*Recorded information*.
====
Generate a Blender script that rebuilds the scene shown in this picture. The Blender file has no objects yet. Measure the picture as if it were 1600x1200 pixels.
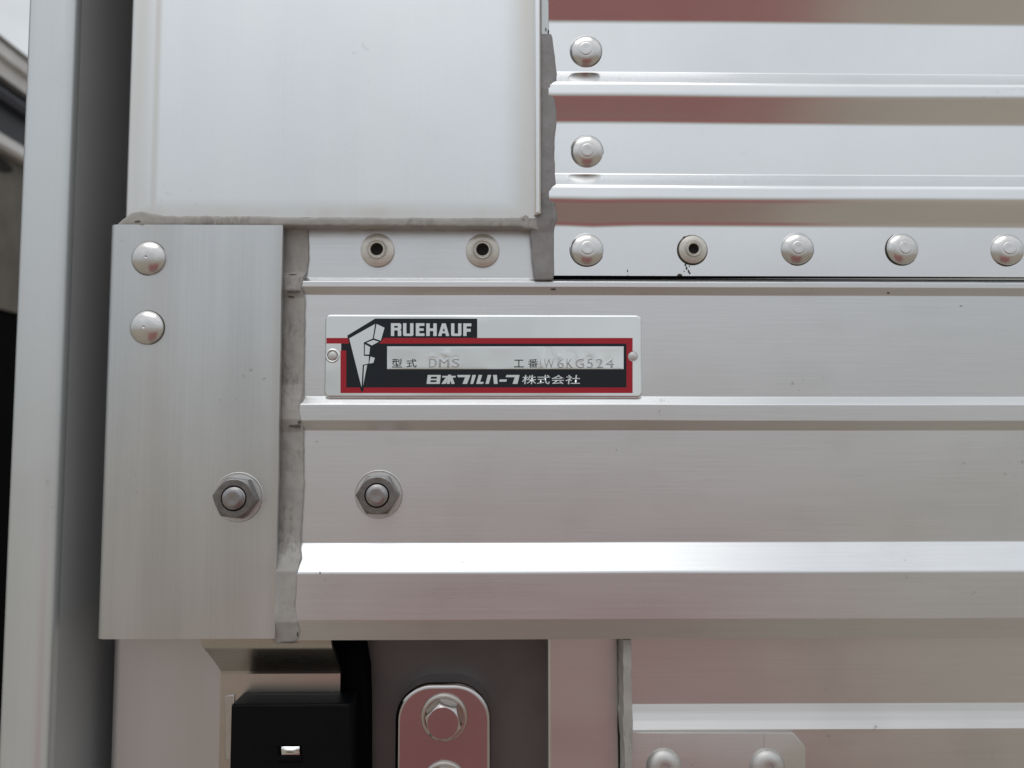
import bpy, bmesh, math, random
from mathutils import Vector, Matrix, noise
R = math.radians
random.seed(7)
sc = bpy.context.scene
col = sc.collection

# ------------------------------------------------------------------ camera
CAM_D, PITCH, YAW, ROLL, FPX = 273.0, 3.6, -0.8, 0.0, 1200.0      # mm, degrees, focal length in photo pixels
cam = bpy.data.cameras.new('camera')
camo = bpy.data.objects.new('camera', cam); col.objects.link(camo)
cam.sensor_width = 36; cam.lens = FPX / 1600 * 36
cam.clip_start = 0.01; cam.clip_end = 500
camo.location = (0, -CAM_D / 1000, 0)
camo.rotation_euler = (R(90 + PITCH), R(ROLL), R(YAW))
cam.dof.use_dof = True; cam.dof.focus_distance = 0.268; cam.dof.aperture_fstop = 13
sc.camera = camo
_M = camo.rotation_euler.to_matrix()

# ------------------------------------------------------------------ world: overcast daylight
SUN_EL, SUN_AZ = 66, 200
w = bpy.data.worlds.new('World'); sc.world = w; w.use_nodes = True
nt = w.node_tree; N = nt.nodes; Lk = nt.links
for n in list(N): N.remove(n)
out = N.new('ShaderNodeOutputWorld'); bg = N.new('ShaderNodeBackground'); bg.inputs['Strength'].default_value = 0.1
sky = N.new('ShaderNodeTexSky'); sky.sky_type = 'NISHITA'; sky.sun_disc = False
sky.sun_elevation = R(SUN_EL); sky.sun_rotation = R(SUN_AZ); sky.dust_density = 3.0
tc = N.new('ShaderNodeTexCoord')
sep = N.new('ShaderNodeSeparateXYZ'); Lk.new(tc.outputs['Generated'], sep.inputs[0])
# cloud deck: dimmer at the horizon, brighter higher up, soft lumps
ramp = N.new('ShaderNodeValToRGB')
ramp.color_ramp.elements[0].position = 0.0; ramp.color_ramp.elements[0].color = (0.50, 0.505, 0.51, 1)
ramp.color_ramp.elements[1].position = 0.75; ramp.color_ramp.elements[1].color = (1.08, 1.1, 1.12, 1)
e = ramp.color_ramp.elements.new(0.16); e.color = (0.62, 0.635, 0.65, 1)
e = ramp.color_ramp.elements.new(0.38); e.color = (0.83, 0.865, 0.90, 1)
Lk.new(sep.outputs['Z'], ramp.inputs[0])
mp = N.new('ShaderNodeMapping'); mp.inputs['Scale'].default_value = (1.6, 1.6, 4.5); Lk.new(tc.outputs['Generated'], mp.inputs[0])
cn = N.new('ShaderNodeTexNoise'); cn.inputs['Scale'].default_value = 1.7; cn.inputs['Detail'].default_value = 5; Lk.new(mp.outputs[0], cn.inputs[0])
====
*Directions for this task*.
Begin at the first line of the data above and repeat each line exactly, stopping after the line containing "col = sc.collection". Omit the pictures.

*The response*.
Generate a Blender script that rebuilds the scene shown in this picture. The Blender file has no objects yet. Measure the picture as if it were 1600x1200 pixels.
import bpy, bmesh, math, random
from mathutils import Vector, Matrix, noise
R = math.radians
random.seed(7)
sc = bpy.context.scene
col = sc.collection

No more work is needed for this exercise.